| OBJECTIVE |
Look through the lines below and extract each one that contains "high".

— start RECORDED INFORMATION —

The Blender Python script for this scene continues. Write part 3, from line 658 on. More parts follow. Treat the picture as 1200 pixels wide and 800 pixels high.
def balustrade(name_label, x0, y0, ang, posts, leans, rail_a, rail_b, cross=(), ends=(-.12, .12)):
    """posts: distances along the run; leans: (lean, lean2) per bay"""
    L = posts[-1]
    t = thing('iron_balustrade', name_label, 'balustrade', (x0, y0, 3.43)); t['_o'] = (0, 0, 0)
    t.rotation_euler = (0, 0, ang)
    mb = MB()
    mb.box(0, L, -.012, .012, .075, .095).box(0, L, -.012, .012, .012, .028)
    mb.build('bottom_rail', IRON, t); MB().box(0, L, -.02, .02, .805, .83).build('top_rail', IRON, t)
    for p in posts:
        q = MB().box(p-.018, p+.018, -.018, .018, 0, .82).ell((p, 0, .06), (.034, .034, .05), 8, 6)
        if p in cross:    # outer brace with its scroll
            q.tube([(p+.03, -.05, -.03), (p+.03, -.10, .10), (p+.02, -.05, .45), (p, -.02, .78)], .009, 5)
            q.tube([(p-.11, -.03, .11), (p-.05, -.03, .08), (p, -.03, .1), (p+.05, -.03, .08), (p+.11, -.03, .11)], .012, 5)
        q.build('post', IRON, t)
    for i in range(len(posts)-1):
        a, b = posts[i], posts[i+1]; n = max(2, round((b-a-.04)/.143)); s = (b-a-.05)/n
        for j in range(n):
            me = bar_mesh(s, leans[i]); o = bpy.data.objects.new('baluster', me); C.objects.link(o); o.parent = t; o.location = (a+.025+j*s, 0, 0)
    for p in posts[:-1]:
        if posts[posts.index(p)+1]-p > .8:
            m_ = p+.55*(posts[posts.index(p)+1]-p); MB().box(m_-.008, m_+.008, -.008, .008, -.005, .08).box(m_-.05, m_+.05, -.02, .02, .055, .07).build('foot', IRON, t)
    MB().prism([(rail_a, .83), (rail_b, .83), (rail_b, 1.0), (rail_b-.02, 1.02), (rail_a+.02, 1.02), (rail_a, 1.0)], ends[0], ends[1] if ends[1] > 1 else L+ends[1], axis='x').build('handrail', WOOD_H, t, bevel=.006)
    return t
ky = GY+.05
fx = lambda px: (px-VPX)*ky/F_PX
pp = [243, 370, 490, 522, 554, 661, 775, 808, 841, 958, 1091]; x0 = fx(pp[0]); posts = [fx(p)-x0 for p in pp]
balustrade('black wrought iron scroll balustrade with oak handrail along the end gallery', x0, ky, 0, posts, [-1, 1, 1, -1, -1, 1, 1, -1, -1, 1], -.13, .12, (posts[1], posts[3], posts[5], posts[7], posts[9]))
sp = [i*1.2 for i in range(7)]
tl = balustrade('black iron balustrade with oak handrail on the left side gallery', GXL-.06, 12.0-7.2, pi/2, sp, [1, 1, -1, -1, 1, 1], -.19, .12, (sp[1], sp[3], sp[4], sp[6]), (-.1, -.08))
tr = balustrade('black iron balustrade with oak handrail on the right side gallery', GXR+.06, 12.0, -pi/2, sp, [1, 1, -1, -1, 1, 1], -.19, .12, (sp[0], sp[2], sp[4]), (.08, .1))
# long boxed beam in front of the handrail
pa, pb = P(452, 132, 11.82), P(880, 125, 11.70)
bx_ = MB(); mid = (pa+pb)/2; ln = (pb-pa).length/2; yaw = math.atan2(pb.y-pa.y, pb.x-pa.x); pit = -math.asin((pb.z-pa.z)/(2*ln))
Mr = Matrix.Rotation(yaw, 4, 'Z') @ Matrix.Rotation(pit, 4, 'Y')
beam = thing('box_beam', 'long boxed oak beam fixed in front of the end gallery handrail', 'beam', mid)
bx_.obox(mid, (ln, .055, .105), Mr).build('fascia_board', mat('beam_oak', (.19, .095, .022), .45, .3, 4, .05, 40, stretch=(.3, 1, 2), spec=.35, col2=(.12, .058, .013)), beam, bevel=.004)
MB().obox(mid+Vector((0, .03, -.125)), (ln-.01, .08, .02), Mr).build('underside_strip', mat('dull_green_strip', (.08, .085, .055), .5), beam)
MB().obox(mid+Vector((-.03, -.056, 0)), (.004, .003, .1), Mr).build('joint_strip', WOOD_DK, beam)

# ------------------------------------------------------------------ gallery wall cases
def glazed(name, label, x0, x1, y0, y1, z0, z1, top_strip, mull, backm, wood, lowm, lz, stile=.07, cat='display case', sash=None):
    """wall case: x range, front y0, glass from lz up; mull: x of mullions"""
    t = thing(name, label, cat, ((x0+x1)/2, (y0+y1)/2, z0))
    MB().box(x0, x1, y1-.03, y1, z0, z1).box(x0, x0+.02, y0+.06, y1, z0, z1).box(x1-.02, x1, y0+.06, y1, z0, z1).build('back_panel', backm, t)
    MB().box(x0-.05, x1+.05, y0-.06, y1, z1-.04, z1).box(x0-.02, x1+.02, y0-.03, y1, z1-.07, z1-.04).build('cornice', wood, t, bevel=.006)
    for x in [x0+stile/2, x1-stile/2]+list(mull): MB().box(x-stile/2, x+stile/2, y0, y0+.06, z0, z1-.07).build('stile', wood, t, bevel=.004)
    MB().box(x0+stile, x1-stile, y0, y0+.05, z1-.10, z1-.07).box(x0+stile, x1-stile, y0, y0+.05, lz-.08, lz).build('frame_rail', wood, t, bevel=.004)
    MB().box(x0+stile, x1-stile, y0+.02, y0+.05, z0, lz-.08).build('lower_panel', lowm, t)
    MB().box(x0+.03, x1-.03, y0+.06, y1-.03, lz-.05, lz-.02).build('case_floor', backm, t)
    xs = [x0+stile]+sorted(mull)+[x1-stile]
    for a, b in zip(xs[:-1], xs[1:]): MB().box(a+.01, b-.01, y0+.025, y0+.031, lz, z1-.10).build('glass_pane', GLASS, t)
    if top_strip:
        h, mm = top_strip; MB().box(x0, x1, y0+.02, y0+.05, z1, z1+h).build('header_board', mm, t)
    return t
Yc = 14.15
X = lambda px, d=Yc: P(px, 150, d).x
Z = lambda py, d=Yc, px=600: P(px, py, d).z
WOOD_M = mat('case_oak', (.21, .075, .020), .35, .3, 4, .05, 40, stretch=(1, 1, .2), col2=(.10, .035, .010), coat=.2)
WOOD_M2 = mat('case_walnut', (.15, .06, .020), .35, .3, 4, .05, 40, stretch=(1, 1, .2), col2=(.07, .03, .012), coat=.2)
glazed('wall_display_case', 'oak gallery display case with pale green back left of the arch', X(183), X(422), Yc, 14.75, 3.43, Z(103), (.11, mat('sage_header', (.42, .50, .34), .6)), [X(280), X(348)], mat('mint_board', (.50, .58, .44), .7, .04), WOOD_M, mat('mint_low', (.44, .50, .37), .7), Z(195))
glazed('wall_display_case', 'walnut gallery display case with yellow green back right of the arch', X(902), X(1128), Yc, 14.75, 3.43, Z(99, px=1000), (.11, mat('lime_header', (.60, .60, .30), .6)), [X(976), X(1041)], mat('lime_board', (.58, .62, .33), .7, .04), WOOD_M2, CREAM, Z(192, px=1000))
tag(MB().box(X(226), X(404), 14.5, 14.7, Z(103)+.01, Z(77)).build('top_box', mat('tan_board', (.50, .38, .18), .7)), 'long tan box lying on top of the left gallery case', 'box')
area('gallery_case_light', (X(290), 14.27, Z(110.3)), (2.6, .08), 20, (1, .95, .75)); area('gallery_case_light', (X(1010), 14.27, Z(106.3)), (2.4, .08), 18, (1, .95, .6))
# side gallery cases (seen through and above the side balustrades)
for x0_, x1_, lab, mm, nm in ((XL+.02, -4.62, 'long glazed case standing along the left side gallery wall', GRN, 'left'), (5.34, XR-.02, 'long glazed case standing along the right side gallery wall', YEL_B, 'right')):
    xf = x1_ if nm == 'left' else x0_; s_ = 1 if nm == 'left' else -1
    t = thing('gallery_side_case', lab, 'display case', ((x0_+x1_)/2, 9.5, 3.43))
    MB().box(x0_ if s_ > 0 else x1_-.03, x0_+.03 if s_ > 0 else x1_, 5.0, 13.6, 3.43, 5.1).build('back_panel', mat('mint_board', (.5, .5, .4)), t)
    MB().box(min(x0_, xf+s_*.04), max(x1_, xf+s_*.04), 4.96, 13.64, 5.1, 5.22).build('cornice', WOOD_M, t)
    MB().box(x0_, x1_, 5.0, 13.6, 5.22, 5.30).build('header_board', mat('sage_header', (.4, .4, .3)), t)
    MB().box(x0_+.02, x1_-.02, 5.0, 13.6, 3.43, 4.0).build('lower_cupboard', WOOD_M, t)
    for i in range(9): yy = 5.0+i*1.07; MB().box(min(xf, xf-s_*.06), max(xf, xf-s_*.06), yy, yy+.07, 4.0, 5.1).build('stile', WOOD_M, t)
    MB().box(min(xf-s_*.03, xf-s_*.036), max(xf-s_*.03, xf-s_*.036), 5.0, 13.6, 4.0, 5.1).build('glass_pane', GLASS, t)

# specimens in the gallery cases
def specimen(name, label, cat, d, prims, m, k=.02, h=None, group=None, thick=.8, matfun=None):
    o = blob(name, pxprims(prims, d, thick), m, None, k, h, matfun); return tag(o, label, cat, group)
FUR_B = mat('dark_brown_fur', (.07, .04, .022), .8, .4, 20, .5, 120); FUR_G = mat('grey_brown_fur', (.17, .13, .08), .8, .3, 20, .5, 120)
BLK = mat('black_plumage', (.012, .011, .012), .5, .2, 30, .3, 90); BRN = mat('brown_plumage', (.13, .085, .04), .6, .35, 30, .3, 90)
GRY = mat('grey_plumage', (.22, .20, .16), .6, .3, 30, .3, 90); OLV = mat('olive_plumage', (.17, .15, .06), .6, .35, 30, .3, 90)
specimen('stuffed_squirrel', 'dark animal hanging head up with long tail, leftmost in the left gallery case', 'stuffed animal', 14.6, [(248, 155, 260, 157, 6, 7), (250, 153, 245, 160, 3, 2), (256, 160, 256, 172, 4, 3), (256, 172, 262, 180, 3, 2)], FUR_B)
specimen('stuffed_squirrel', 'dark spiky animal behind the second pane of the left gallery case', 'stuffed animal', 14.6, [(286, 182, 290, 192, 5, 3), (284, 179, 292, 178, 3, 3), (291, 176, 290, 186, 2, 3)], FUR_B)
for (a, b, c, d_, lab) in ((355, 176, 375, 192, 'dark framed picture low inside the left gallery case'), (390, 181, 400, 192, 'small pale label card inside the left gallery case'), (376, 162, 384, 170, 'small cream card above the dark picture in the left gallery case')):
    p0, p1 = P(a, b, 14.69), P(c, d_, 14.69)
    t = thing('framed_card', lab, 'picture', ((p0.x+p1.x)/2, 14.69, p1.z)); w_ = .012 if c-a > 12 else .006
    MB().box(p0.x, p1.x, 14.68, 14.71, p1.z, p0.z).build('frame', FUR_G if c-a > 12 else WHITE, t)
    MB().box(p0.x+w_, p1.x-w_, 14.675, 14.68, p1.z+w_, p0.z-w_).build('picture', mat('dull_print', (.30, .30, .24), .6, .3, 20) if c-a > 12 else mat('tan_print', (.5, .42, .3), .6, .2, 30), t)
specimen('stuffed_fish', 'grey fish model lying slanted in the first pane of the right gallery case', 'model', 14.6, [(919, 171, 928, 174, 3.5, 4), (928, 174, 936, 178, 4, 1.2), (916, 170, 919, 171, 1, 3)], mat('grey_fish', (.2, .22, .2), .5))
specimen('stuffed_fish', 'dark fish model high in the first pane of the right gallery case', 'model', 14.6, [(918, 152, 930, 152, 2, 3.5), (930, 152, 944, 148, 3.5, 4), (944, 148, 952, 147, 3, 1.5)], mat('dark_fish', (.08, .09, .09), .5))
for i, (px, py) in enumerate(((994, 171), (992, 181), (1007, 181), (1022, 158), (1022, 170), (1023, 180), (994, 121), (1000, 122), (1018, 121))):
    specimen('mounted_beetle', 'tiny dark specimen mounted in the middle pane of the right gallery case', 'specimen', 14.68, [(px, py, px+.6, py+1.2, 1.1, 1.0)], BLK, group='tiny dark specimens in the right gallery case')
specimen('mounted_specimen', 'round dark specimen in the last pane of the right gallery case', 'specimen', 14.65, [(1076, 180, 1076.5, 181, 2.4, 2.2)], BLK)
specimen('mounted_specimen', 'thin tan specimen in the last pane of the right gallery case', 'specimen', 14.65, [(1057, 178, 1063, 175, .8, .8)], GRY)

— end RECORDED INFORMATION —

| WRITTEN ANSWER |
The Blender Python script for this scene continues. Write part 3, from line 658 on. More parts follow. Treat the picture as 1200 pixels wide and 800 pixels high.
specimen('stuffed_fish', 'dark fish model high in the first pane of the right gallery case', 'model', 14.6, [(918, 152, 930, 152, 2, 3.5), (930, 152, 944, 148, 3.5, 4), (944, 148, 952, 147, 3, 1.5)], mat('dark_fish', (.08, .09, .09), .5))